• What this task involves
Without including any images, repeat the data exactly.

• Dataset section
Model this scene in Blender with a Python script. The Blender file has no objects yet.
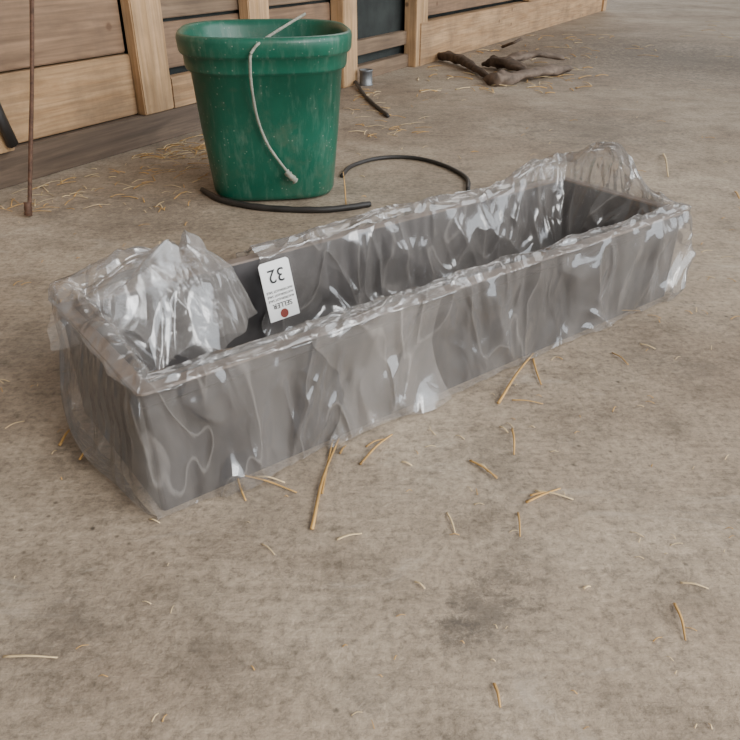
import bpy, bmesh, math, random
from mathutils import Vector, Matrix, noise
random.seed(7)
K=0.72
SC=bpy.context.scene
ST,CT=0.5024,0.8646
def ray(u,v):
    x=(u-370)/740.0; y=(370-v)/740.0
    return x, CT+y*ST, -ST+y*CT
def fl(u,v,z=0.0):
    x,y,d=ray(u,v); t=(1-z)/(-d); return Vector((x*t,y*t,z))
def py(u,v,Y):
    x,y,d=ray(u,v); t=Y/y; return Vector((x*t,Y,1+d*t))
# ---------- materials
def newmat(name):
    m=bpy.data.materials.new(name); m.use_nodes=True
    nt=m.node_tree; b=nt.nodes['Principled BSDF']; return m,nt,b
def N(nt,t,**k):
    n=nt.nodes.new(t)
    for a,b in k.items(): setattr(n,a,b)
    return n
def coords(nt,scale=(1,1,1),rot=(0,0,0)):
    tc=N(nt,'ShaderNodeTexCoord'); mp=N(nt,'ShaderNodeMapping')
    mp.inputs['Scale'].default_value=scale; mp.inputs['Rotation'].default_value=rot
    nt.links.new(tc.outputs['Object'],mp.inputs['Vector']); return mp.outputs['Vector']
def noise_n(nt,vec,scale,detail=5,rough=.55,dist=0):
    n=N(nt,'ShaderNodeTexNoise'); n.inputs['Scale'].default_value=scale; n.inputs['Detail'].default_value=detail
    n.inputs['Roughness'].default_value=rough; n.inputs['Distortion'].default_value=dist
    nt.links.new(vec,n.inputs['Vector']); return n.outputs['Fac']
def ramp(nt,fac,stops):
    r=N(nt,'ShaderNodeValToRGB'); e=r.color_ramp.elements
    while len(e)<len(stops): e.new(.5)
    for i,(p,c) in enumerate(stops):
        e[i].position=p
        if not isinstance(c,(tuple,list)): c=(c,c,c)
        e[i].color=(c[0],c[1],c[2],1)
    nt.links.new(fac,r.inputs['Fac']); return r.outputs['Color']
def mixc(nt,a,b,fac,mode='MIX'):
    m=N(nt,'ShaderNodeMix',data_type='RGBA',blend_type=mode)
    for sock,val in ((m.inputs[0],fac),(m.inputs[6],a),(m.inputs[7],b)):
        if hasattr(val,'node'): nt.links.new(val,sock)
        elif isinstance(val,(int,float)): sock.default_value=val if sock.type=='VALUE' else (val,val,val,1)
        else: sock.default_value=(val[0],val[1],val[2],1)
    return m.outputs[2]
def math_n(nt,op,a,b=0.0,clamp=False):
    m=N(nt,'ShaderNodeMath',operation=op); m.use_clamp=clamp
    for i,val in enumerate((a,b)):
        if hasattr(val,'node'): nt.links.new(val,m.inputs[i])
        else: m.inputs[i].default_value=val
    return m.outputs[0]
def bump(nt,h,strength,dist,normal_sock):
    b=N(nt,'ShaderNodeBump'); b.inputs['Strength'].default_value=strength; b.inputs['Distance'].default_value=dist
    nt.links.new(h,b.inputs['Height']); nt.links.new(b.outputs['Normal'],normal_sock); return b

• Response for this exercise
Model this scene in Blender with a Python script. The Blender file has no objects yet.
import bpy, bmesh, math, random
from mathutils import Vector, Matrix, noise
random.seed(7)
K=0.72
SC=bpy.context.scene
ST,CT=0.5024,0.8646
def ray(u,v):
    x=(u-370)/740.0; y=(370-v)/740.0
    return x, CT+y*ST, -ST+y*CT
def fl(u,v,z=0.0):
    x,y,d=ray(u,v); t=(1-z)/(-d); return Vector((x*t,y*t,z))
def py(u,v,Y):
    x,y,d=ray(u,v); t=Y/y; return Vector((x*t,Y,1+d*t))
# ---------- materials
def newmat(name):
    m=bpy.data.materials.new(name); m.use_nodes=True
    nt=m.node_tree; b=nt.nodes['Principled BSDF']; return m,nt,b
def N(nt,t,**k):
    n=nt.nodes.new(t)
    for a,b in k.items(): setattr(n,a,b)
    return n
def coords(nt,scale=(1,1,1),rot=(0,0,0)):
    tc=N(nt,'ShaderNodeTexCoord'); mp=N(nt,'ShaderNodeMapping')
    mp.inputs['Scale'].default_value=scale; mp.inputs['Rotation'].default_value=rot
    nt.links.new(tc.outputs['Object'],mp.inputs['Vector']); return mp.outputs['Vector']
def noise_n(nt,vec,scale,detail=5,rough=.55,dist=0):
    n=N(nt,'ShaderNodeTexNoise'); n.inputs['Scale'].default_value=scale; n.inputs['Detail'].default_value=detail
    n.inputs['Roughness'].default_value=rough; n.inputs['Distortion'].default_value=dist
    nt.links.new(vec,n.inputs['Vector']); return n.outputs['Fac']
def ramp(nt,fac,stops):
    r=N(nt,'ShaderNodeValToRGB'); e=r.color_ramp.elements
    while len(e)<len(stops): e.new(.5)
    for i,(p,c) in enumerate(stops):
        e[i].position=p
        if not isinstance(c,(tuple,list)): c=(c,c,c)
        e[i].color=(c[0],c[1],c[2],1)
    nt.links.new(fac,r.inputs['Fac']); return r.outputs['Color']
def mixc(nt,a,b,fac,mode='MIX'):
    m=N(nt,'ShaderNodeMix',data_type='RGBA',blend_type=mode)
    for sock,val in ((m.inputs[0],fac),(m.inputs[6],a),(m.inputs[7],b)):
        if hasattr(val,'node'): nt.links.new(val,sock)
        elif isinstance(val,(int,float)): sock.default_value=val if sock.type=='VALUE' else (val,val,val,1)
        else: sock.default_value=(val[0],val[1],val[2],1)
    return m.outputs[2]
def math_n(nt,op,a,b=0.0,clamp=False):
    m=N(nt,'ShaderNodeMath',operation=op); m.use_clamp=clamp
    for i,val in enumerate((a,b)):
        if hasattr(val,'node'): nt.links.new(val,m.inputs[i])
        else: m.inputs[i].default_value=val
    return m.outputs[0]
def bump(nt,h,strength,dist,normal_sock):
    b=N(nt,'ShaderNodeBump'); b.inputs['Strength'].default_value=strength; b.inputs['Distance'].default_value=dist
    nt.links.new(h,b.inputs['Height']); nt.links.new(b.outputs['Normal'],normal_sock); return b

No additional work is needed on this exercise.